***** DATA BLOCK *****
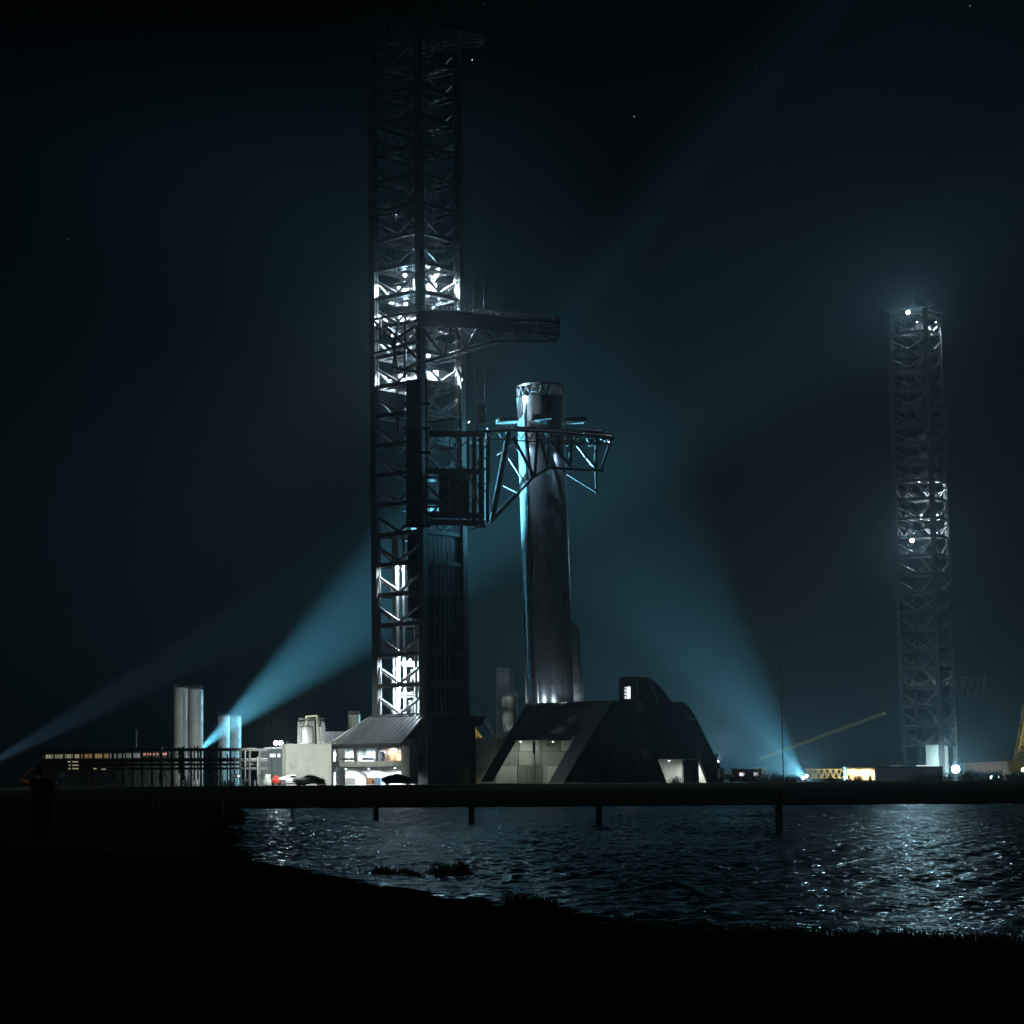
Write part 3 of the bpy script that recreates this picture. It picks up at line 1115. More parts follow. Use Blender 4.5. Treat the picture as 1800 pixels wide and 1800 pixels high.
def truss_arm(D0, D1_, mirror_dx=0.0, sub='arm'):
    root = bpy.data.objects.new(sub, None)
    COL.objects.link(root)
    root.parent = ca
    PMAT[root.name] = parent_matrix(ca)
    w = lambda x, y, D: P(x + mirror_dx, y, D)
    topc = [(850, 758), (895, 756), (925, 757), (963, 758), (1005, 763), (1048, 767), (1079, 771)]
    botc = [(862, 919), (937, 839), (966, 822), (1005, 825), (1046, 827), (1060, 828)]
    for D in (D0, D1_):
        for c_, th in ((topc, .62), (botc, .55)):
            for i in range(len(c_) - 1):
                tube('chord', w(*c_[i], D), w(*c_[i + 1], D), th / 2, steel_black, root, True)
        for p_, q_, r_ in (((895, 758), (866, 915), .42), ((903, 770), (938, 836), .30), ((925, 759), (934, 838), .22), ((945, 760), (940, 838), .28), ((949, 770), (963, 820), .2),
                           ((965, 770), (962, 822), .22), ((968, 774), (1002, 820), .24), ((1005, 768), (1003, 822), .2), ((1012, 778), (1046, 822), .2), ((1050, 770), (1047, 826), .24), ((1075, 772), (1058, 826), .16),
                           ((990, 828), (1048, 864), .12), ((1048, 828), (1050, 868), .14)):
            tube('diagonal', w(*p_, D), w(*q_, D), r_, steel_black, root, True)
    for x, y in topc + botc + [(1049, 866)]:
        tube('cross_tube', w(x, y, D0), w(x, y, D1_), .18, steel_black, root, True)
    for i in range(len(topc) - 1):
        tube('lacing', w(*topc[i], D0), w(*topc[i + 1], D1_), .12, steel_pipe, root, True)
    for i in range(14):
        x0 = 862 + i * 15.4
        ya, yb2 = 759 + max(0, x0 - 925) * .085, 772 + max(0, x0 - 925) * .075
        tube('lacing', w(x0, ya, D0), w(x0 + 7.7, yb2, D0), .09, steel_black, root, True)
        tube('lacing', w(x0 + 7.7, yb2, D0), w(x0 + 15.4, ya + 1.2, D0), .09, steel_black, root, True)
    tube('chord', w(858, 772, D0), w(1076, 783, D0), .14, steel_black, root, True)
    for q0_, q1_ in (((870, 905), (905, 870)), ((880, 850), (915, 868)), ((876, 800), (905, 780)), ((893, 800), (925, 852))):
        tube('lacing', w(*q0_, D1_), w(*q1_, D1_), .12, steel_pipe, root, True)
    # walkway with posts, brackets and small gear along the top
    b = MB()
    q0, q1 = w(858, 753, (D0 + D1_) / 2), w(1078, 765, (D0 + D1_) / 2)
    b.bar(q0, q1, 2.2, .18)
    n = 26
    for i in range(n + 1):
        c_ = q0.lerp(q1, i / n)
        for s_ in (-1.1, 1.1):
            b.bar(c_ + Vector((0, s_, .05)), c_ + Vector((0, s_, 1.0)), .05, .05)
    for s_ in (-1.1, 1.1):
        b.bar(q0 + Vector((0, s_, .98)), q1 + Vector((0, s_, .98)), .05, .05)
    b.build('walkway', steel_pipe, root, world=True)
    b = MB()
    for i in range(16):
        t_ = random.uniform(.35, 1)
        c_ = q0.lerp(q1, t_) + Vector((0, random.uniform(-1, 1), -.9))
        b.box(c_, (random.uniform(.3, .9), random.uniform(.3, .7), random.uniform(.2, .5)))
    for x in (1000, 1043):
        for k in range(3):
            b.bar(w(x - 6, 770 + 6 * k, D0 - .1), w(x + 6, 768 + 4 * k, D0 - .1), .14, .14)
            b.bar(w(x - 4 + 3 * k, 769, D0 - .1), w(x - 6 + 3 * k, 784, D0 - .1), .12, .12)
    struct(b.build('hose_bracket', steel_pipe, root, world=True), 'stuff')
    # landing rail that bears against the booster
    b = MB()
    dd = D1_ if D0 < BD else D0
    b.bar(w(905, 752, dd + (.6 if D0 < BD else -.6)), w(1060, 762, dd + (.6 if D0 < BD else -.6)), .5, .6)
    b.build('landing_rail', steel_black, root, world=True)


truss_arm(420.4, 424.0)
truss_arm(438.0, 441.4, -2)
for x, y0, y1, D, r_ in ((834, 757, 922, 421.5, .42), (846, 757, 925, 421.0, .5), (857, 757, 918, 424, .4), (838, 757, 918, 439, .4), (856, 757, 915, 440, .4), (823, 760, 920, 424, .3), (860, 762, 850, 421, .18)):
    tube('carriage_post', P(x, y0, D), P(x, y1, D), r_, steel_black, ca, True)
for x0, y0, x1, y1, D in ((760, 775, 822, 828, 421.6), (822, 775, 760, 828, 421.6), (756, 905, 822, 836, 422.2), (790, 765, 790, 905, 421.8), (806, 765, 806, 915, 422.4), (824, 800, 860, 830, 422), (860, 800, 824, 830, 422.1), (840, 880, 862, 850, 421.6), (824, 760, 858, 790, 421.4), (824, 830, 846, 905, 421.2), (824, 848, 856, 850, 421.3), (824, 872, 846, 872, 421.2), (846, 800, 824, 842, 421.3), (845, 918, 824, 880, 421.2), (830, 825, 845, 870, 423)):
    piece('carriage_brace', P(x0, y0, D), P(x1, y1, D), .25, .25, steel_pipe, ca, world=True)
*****
> _EXERCISE INSTRUCTIONS_: Reproduce each line exactly, please, except for any pictures.

> _THE RESULT_:
Write part 3 of the bpy script that recreates this picture. It picks up at line 1115. More parts follow. Use Blender 4.5. Treat the picture as 1800 pixels wide and 1800 pixels high.
def truss_arm(D0, D1_, mirror_dx=0.0, sub='arm'):
    root = bpy.data.objects.new(sub, None)
    COL.objects.link(root)
    root.parent = ca
    PMAT[root.name] = parent_matrix(ca)
    w = lambda x, y, D: P(x + mirror_dx, y, D)
    topc = [(850, 758), (895, 756), (925, 757), (963, 758), (1005, 763), (1048, 767), (1079, 771)]
    botc = [(862, 919), (937, 839), (966, 822), (1005, 825), (1046, 827), (1060, 828)]
    for D in (D0, D1_):
        for c_, th in ((topc, .62), (botc, .55)):
            for i in range(len(c_) - 1):
                tube('chord', w(*c_[i], D), w(*c_[i + 1], D), th / 2, steel_black, root, True)
        for p_, q_, r_ in (((895, 758), (866, 915), .42), ((903, 770), (938, 836), .30), ((925, 759), (934, 838), .22), ((945, 760), (940, 838), .28), ((949, 770), (963, 820), .2),
                           ((965, 770), (962, 822), .22), ((968, 774), (1002, 820), .24), ((1005, 768), (1003, 822), .2), ((1012, 778), (1046, 822), .2), ((1050, 770), (1047, 826), .24), ((1075, 772), (1058, 826), .16),
                           ((990, 828), (1048, 864), .12), ((1048, 828), (1050, 868), .14)):
            tube('diagonal', w(*p_, D), w(*q_, D), r_, steel_black, root, True)
    for x, y in topc + botc + [(1049, 866)]:
        tube('cross_tube', w(x, y, D0), w(x, y, D1_), .18, steel_black, root, True)
    for i in range(len(topc) - 1):
        tube('lacing', w(*topc[i], D0), w(*topc[i + 1], D1_), .12, steel_pipe, root, True)
    for i in range(14):
        x0 = 862 + i * 15.4
        ya, yb2 = 759 + max(0, x0 - 925) * .085, 772 + max(0, x0 - 925) * .075
        tube('lacing', w(x0, ya, D0), w(x0 + 7.7, yb2, D0), .09, steel_black, root, True)
        tube('lacing', w(x0 + 7.7, yb2, D0), w(x0 + 15.4, ya + 1.2, D0), .09, steel_black, root, True)
    tube('chord', w(858, 772, D0), w(1076, 783, D0), .14, steel_black, root, True)
    for q0_, q1_ in (((870, 905), (905, 870)), ((880, 850), (915, 868)), ((876, 800), (905, 780)), ((893, 800), (925, 852))):
        tube('lacing', w(*q0_, D1_), w(*q1_, D1_), .12, steel_pipe, root, True)
    # walkway with posts, brackets and small gear along the top
    b = MB()
    q0, q1 = w(858, 753, (D0 + D1_) / 2), w(1078, 765, (D0 + D1_) / 2)
    b.bar(q0, q1, 2.2, .18)
    n = 26
    for i in range(n + 1):
        c_ = q0.lerp(q1, i / n)
        for s_ in (-1.1, 1.1):
            b.bar(c_ + Vector((0, s_, .05)), c_ + Vector((0, s_, 1.0)), .05, .05)
    for s_ in (-1.1, 1.1):
        b.bar(q0 + Vector((0, s_, .98)), q1 + Vector((0, s_, .98)), .05, .05)
    b.build('walkway', steel_pipe, root, world=True)
    b = MB()
    for i in range(16):
        t_ = random.uniform(.35, 1)
        c_ = q0.lerp(q1, t_) + Vector((0, random.uniform(-1, 1), -.9))
        b.box(c_, (random.uniform(.3, .9), random.uniform(.3, .7), random.uniform(.2, .5)))
    for x in (1000, 1043):
        for k in range(3):
            b.bar(w(x - 6, 770 + 6 * k, D0 - .1), w(x + 6, 768 + 4 * k, D0 - .1), .14, .14)
            b.bar(w(x - 4 + 3 * k, 769, D0 - .1), w(x - 6 + 3 * k, 784, D0 - .1), .12, .12)
    struct(b.build('hose_bracket', steel_pipe, root, world=True), 'stuff')
    # landing rail that bears against the booster
    b = MB()
    dd = D1_ if D0 < BD else D0
    b.bar(w(905, 752, dd + (.6 if D0 < BD else -.6)), w(1060, 762, dd + (.6 if D0 < BD else -.6)), .5, .6)
    b.build('landing_rail', steel_black, root, world=True)


truss_arm(420.4, 424.0)
truss_arm(438.0, 441.4, -2)
for x, y0, y1, D, r_ in ((834, 757, 922, 421.5, .42), (846, 757, 925, 421.0, .5), (857, 757, 918, 424, .4), (838, 757, 918, 439, .4), (856, 757, 915, 440, .4), (823, 760, 920, 424, .3), (860, 762, 850, 421, .18)):
    tube('carriage_post', P(x, y0, D), P(x, y1, D), r_, steel_black, ca, True)
for x0, y0, x1, y1, D in ((760, 775, 822, 828, 421.6), (822, 775, 760, 828, 421.6), (756, 905, 822, 836, 422.2), (790, 765, 790, 905, 421.8), (806, 765, 806, 915, 422.4), (824, 800, 860, 830, 422), (860, 800, 824, 830, 422.1), (840, 880, 862, 850, 421.6), (824, 760, 858, 790, 421.4), (824, 830, 846, 905, 421.2), (824, 848, 856, 850, 421.3), (824, 872, 846, 872, 421.2), (846, 800, 824, 842, 421.3), (845, 918, 824, 880, 421.2), (830, 825, 845, 870, 423)):
    piece('carriage_brace', P(x0, y0, D), P(x1, y1, D), .25, .25, steel_pipe, ca, world=True)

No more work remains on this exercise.